Records to use.
• • •

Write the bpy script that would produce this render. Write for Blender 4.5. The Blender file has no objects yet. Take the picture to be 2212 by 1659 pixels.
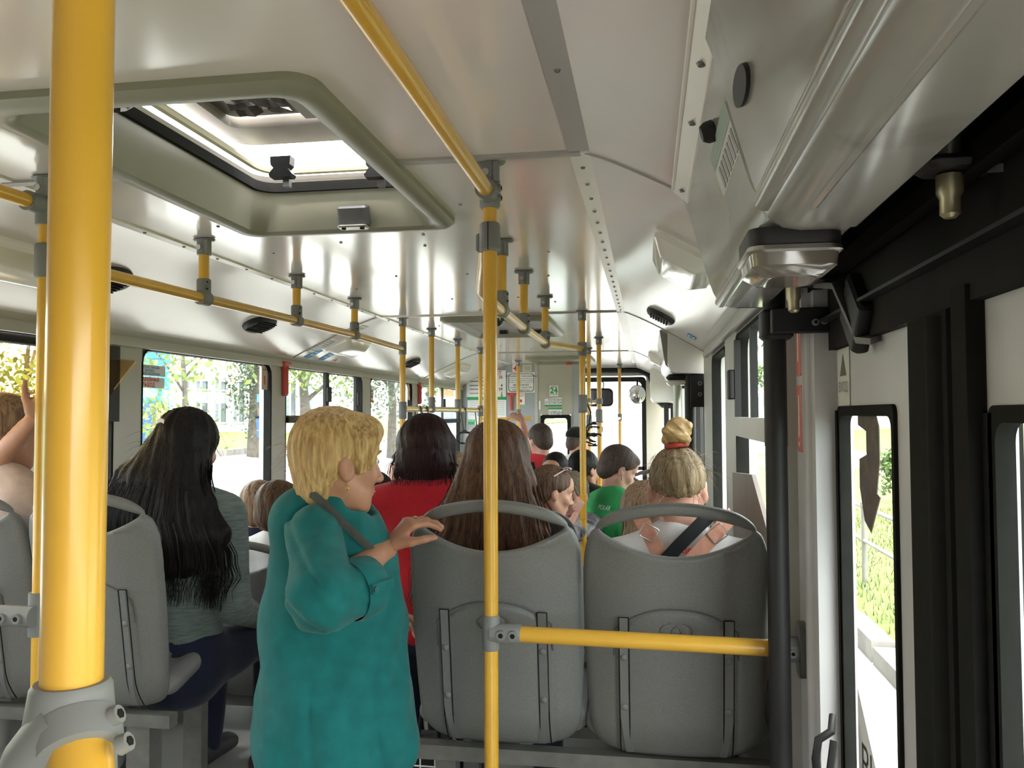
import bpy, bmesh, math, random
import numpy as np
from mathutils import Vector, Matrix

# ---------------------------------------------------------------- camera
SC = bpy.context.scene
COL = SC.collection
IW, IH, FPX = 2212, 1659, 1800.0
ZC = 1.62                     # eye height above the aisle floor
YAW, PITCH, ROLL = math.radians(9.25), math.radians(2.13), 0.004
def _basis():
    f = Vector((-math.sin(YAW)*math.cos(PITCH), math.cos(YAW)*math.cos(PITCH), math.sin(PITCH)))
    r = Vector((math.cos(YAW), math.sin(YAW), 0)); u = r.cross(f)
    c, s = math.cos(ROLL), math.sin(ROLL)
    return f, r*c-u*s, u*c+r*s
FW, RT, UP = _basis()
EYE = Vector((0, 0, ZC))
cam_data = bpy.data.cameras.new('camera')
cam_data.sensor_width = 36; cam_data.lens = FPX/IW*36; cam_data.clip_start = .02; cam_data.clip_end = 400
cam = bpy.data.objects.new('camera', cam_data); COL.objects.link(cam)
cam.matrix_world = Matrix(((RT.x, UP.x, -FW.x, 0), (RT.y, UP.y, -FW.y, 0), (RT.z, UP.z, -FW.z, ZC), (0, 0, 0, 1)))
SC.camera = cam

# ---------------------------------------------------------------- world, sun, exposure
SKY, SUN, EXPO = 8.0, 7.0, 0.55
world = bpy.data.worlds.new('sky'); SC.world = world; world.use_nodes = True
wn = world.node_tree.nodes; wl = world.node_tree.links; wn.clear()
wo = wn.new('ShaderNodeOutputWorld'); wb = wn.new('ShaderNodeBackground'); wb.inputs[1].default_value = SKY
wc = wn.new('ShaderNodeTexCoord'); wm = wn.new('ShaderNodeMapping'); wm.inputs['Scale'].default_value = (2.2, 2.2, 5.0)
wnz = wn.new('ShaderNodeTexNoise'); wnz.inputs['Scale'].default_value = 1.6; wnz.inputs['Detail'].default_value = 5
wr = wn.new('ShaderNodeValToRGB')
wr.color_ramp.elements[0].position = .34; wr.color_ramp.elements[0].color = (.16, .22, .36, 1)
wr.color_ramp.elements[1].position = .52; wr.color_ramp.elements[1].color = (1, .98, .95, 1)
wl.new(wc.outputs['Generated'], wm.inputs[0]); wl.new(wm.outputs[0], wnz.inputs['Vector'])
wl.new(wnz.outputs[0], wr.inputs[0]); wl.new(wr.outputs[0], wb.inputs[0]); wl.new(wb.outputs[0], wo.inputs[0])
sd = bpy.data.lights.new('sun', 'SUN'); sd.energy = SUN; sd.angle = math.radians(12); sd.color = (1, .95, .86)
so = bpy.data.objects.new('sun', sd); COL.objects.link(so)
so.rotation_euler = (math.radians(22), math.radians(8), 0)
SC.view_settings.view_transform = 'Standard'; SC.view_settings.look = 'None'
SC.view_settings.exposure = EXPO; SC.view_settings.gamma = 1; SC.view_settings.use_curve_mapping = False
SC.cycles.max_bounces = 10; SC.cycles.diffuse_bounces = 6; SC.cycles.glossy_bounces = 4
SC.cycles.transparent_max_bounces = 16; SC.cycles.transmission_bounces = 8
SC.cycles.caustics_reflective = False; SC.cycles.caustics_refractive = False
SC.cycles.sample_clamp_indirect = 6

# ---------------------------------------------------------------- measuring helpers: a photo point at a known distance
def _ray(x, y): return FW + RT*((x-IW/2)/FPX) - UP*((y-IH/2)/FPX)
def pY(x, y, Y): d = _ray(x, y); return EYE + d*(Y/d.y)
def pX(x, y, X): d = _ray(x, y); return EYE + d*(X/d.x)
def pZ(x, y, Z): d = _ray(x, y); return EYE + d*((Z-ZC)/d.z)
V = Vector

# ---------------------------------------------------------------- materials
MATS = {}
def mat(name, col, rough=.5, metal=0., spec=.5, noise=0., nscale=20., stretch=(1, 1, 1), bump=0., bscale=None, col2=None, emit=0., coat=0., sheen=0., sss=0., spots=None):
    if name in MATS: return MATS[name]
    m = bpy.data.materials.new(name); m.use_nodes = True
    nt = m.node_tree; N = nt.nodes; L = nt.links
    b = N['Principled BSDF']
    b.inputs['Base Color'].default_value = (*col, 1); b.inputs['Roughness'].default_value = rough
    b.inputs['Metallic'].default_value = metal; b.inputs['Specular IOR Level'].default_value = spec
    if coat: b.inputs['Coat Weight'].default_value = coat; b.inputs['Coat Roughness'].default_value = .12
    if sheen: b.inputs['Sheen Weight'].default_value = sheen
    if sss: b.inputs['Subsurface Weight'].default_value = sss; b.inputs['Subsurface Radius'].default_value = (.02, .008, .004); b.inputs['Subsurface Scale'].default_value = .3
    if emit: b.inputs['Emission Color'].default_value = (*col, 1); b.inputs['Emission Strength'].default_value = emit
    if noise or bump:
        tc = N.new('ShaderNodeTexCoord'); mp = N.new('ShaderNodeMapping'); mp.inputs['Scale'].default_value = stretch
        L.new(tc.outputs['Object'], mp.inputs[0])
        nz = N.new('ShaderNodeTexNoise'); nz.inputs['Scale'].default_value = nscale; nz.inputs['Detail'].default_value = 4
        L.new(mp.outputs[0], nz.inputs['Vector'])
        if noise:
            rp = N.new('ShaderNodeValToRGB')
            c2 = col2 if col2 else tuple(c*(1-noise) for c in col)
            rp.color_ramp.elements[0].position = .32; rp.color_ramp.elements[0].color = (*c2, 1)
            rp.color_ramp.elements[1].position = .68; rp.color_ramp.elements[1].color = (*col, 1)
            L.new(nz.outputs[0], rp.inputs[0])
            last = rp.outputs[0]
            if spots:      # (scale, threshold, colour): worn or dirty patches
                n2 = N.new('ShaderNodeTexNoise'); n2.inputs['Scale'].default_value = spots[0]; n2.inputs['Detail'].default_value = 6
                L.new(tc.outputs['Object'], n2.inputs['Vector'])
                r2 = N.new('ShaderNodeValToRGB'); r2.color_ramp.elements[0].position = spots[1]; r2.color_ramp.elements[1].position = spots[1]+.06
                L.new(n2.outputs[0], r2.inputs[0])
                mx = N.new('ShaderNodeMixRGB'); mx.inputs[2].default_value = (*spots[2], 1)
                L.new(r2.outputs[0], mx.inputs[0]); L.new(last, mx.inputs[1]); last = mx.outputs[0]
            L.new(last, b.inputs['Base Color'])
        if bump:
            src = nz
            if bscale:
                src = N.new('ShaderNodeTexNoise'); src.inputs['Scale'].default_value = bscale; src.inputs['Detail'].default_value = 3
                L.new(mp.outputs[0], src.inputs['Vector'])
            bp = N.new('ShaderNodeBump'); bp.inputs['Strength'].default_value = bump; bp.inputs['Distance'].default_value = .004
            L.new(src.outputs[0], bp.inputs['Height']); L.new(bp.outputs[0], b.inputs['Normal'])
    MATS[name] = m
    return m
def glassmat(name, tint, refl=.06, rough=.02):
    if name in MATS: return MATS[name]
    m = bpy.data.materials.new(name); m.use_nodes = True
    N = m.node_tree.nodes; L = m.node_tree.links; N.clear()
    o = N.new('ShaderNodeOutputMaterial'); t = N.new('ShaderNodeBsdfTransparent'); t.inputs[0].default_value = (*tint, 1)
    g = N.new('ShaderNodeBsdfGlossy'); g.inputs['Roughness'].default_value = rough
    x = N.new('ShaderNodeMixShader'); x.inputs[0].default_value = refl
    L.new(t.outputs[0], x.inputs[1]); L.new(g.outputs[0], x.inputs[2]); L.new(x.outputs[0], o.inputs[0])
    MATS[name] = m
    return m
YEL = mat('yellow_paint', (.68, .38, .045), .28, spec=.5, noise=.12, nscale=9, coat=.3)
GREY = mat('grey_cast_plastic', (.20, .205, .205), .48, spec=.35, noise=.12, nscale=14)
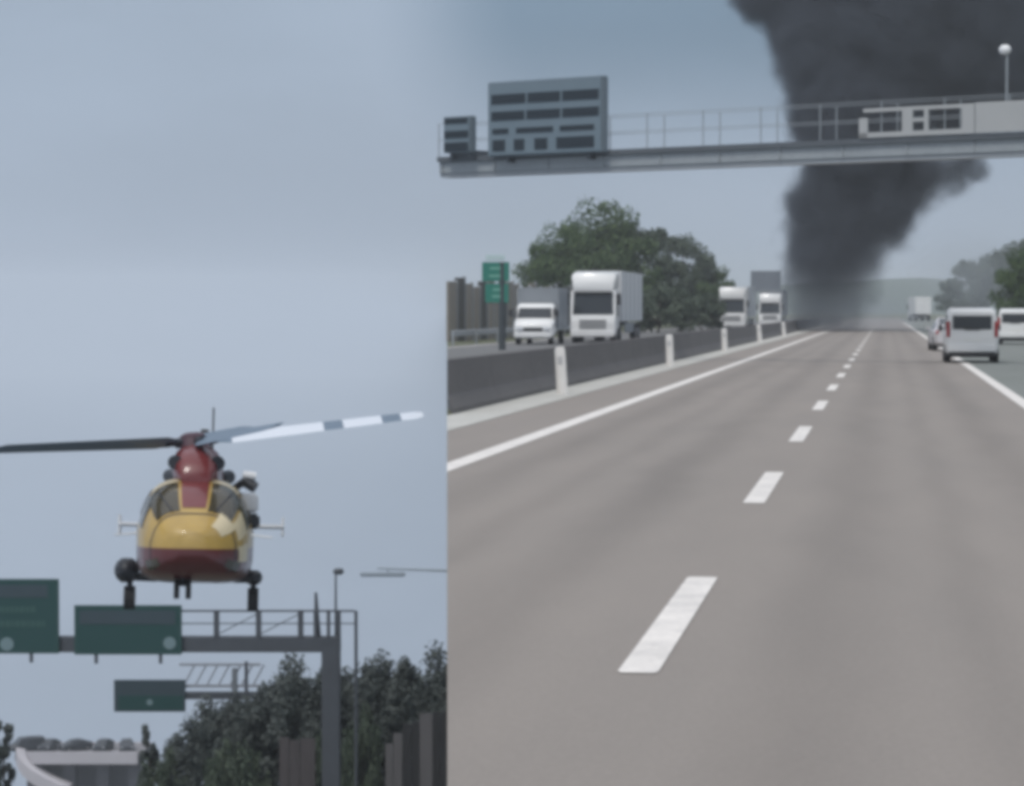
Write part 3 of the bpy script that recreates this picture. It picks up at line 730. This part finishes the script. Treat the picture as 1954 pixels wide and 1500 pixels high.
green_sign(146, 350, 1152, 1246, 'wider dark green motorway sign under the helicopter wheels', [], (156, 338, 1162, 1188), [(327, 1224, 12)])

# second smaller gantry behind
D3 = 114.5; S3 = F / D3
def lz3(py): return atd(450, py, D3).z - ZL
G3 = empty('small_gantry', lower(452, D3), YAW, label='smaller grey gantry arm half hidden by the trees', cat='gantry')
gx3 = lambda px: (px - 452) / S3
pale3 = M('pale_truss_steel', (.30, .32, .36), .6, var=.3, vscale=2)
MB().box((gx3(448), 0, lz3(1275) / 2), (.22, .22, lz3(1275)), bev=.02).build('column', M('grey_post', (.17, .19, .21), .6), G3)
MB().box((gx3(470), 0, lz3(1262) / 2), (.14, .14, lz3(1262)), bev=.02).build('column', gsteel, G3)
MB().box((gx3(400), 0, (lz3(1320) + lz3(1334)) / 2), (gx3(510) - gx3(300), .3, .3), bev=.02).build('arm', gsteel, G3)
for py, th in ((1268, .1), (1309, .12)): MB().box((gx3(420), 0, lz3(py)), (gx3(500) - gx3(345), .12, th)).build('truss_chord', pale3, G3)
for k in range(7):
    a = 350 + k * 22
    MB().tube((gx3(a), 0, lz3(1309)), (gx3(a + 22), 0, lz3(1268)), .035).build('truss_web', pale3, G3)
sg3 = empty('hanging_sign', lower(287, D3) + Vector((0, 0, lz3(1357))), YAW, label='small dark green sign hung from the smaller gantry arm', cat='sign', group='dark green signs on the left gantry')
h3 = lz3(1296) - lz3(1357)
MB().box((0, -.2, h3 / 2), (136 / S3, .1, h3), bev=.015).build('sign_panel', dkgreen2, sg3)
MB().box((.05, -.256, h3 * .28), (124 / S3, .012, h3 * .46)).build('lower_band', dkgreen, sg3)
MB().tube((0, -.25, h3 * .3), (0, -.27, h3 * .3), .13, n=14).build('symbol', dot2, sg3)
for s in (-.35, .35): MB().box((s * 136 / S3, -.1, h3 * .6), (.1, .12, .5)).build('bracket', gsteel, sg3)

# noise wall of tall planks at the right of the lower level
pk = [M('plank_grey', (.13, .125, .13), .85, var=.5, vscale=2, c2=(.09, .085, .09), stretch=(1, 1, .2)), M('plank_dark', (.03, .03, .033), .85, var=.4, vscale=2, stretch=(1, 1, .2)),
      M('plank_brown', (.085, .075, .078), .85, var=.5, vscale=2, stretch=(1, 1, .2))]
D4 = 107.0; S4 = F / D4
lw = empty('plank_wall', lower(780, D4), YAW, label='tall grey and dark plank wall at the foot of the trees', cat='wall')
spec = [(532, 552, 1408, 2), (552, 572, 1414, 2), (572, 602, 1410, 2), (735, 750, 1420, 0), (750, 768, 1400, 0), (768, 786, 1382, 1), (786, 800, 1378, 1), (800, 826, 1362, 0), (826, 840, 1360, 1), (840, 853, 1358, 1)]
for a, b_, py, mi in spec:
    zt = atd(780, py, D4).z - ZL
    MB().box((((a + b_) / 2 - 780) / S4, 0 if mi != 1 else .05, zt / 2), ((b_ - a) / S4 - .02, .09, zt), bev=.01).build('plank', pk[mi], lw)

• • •

Problem. Every line from the start of the listing above through the line with "from mathutils import Vector, Matrix" should be repeated exactly; skip the pictures and add nothing else.

Result.
Write the bpy script that would produce this render. Write for Blender 4.5. The Blender file has no objects yet. Take the picture to be 2212 by 1659 pixels.
import bpy, bmesh, math, random
import numpy as np
from mathutils import Vector, Matrix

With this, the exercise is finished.